_INSTRUCTIONS TO FOLLOW_
Extract each line bearing the word "only".

_PROVIDED INFORMATION_
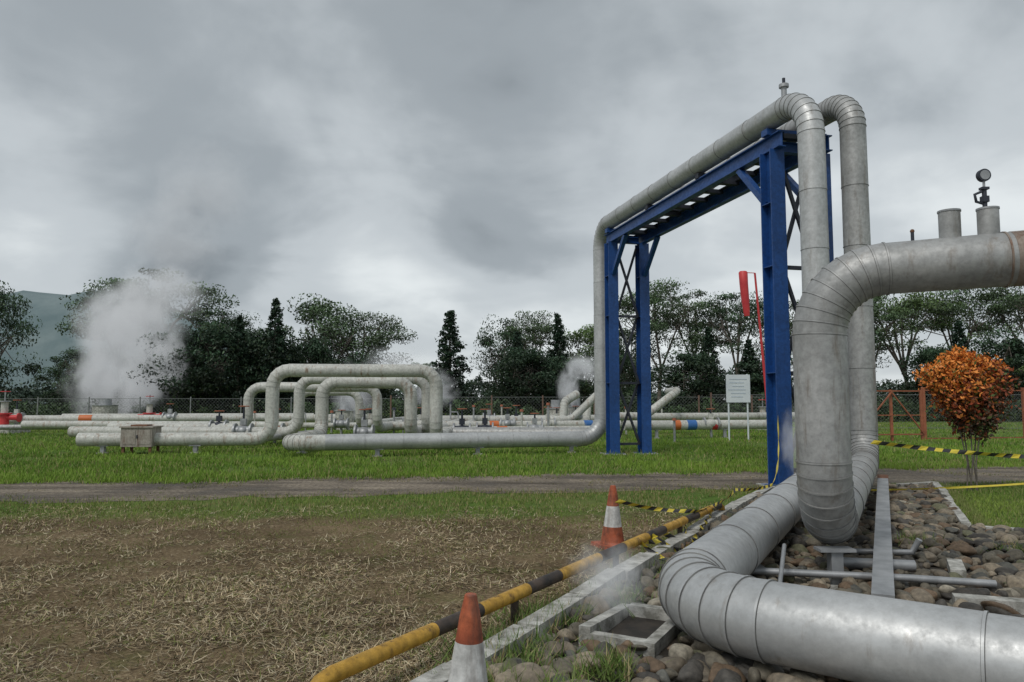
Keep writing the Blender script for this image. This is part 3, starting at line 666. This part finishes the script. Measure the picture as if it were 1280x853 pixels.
---
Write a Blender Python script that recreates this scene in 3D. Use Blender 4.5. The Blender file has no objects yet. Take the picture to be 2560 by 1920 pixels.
==
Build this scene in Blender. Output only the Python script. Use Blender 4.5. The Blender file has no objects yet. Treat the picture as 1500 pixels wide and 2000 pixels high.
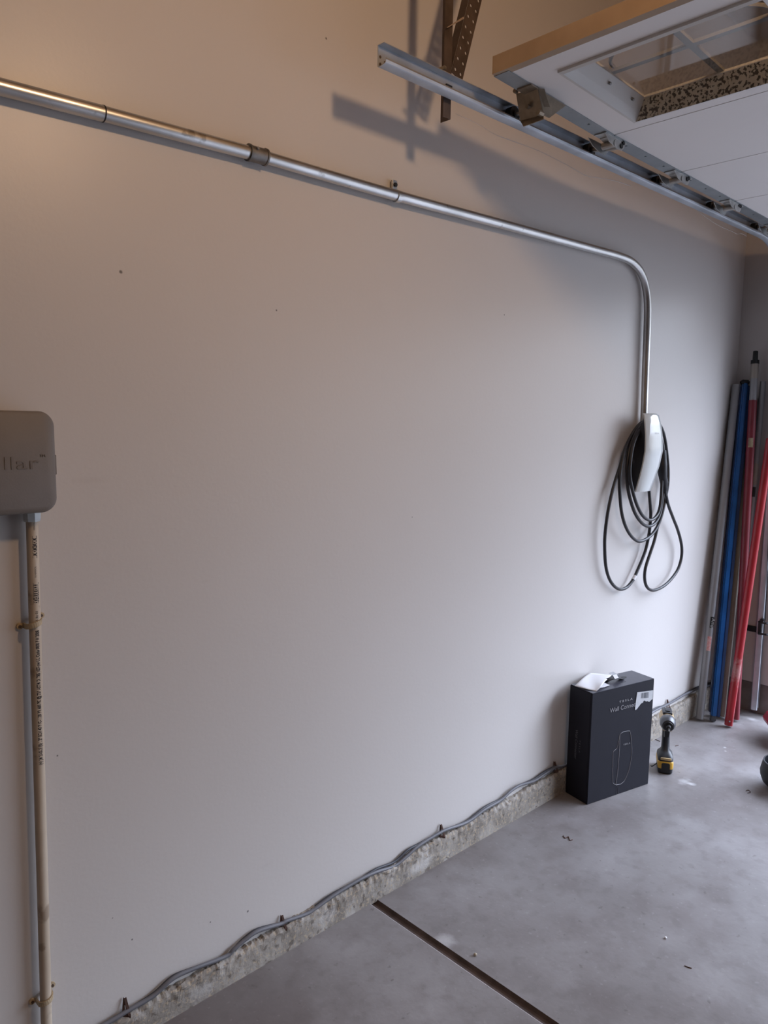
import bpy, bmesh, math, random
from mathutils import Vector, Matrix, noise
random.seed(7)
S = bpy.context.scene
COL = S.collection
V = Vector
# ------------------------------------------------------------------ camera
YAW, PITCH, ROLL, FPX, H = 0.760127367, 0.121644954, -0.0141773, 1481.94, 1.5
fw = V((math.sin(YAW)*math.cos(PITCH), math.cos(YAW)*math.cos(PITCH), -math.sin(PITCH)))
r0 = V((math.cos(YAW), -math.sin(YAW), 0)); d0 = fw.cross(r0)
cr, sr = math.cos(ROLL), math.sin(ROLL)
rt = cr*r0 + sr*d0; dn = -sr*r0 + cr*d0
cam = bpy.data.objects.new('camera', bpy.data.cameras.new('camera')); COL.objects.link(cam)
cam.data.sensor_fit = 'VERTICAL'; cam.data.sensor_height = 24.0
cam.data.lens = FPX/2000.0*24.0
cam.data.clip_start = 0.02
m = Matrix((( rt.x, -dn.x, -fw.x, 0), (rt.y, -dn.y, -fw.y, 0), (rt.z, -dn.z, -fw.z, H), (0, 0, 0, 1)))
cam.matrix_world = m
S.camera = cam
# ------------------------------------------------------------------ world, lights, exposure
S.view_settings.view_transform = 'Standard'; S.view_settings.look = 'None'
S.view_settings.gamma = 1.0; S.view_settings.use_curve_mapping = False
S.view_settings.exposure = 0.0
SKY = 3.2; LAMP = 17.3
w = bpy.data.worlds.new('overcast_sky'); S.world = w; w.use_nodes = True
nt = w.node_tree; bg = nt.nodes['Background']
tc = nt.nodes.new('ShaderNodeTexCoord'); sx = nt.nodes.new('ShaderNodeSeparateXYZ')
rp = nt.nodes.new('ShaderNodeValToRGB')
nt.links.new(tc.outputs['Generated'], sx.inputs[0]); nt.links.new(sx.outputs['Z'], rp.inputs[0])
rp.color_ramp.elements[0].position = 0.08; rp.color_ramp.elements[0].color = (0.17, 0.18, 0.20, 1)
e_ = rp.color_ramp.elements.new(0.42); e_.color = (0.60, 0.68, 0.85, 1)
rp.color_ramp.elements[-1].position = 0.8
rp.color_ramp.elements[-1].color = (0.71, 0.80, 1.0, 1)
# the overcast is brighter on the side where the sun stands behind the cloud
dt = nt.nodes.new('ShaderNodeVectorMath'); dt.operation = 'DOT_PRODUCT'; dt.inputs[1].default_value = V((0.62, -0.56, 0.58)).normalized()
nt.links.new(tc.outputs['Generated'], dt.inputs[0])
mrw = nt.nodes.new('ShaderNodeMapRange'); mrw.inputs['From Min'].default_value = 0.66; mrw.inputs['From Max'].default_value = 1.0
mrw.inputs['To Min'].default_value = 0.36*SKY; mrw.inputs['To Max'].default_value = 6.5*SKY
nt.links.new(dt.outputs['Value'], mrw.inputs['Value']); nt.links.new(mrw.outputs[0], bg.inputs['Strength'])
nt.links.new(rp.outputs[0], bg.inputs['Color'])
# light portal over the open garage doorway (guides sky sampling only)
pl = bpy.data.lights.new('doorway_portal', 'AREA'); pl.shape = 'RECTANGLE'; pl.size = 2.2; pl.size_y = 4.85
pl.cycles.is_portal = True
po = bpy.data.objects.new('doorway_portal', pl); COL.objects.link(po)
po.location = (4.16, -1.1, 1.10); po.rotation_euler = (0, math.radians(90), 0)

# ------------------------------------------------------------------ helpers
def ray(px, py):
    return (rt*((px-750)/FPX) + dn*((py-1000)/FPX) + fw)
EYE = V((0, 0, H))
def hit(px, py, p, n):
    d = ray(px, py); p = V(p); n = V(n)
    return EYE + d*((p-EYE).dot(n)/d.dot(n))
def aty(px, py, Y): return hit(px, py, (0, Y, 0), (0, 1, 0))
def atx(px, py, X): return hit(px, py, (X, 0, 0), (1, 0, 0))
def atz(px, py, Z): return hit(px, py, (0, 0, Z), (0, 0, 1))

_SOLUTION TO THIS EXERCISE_
Build this scene in Blender. Output only the Python script. Use Blender 4.5. The Blender file has no objects yet. Treat the picture as 1500 pixels wide and 2000 pixels high.
# light portal over the open garage doorway (guides sky sampling only)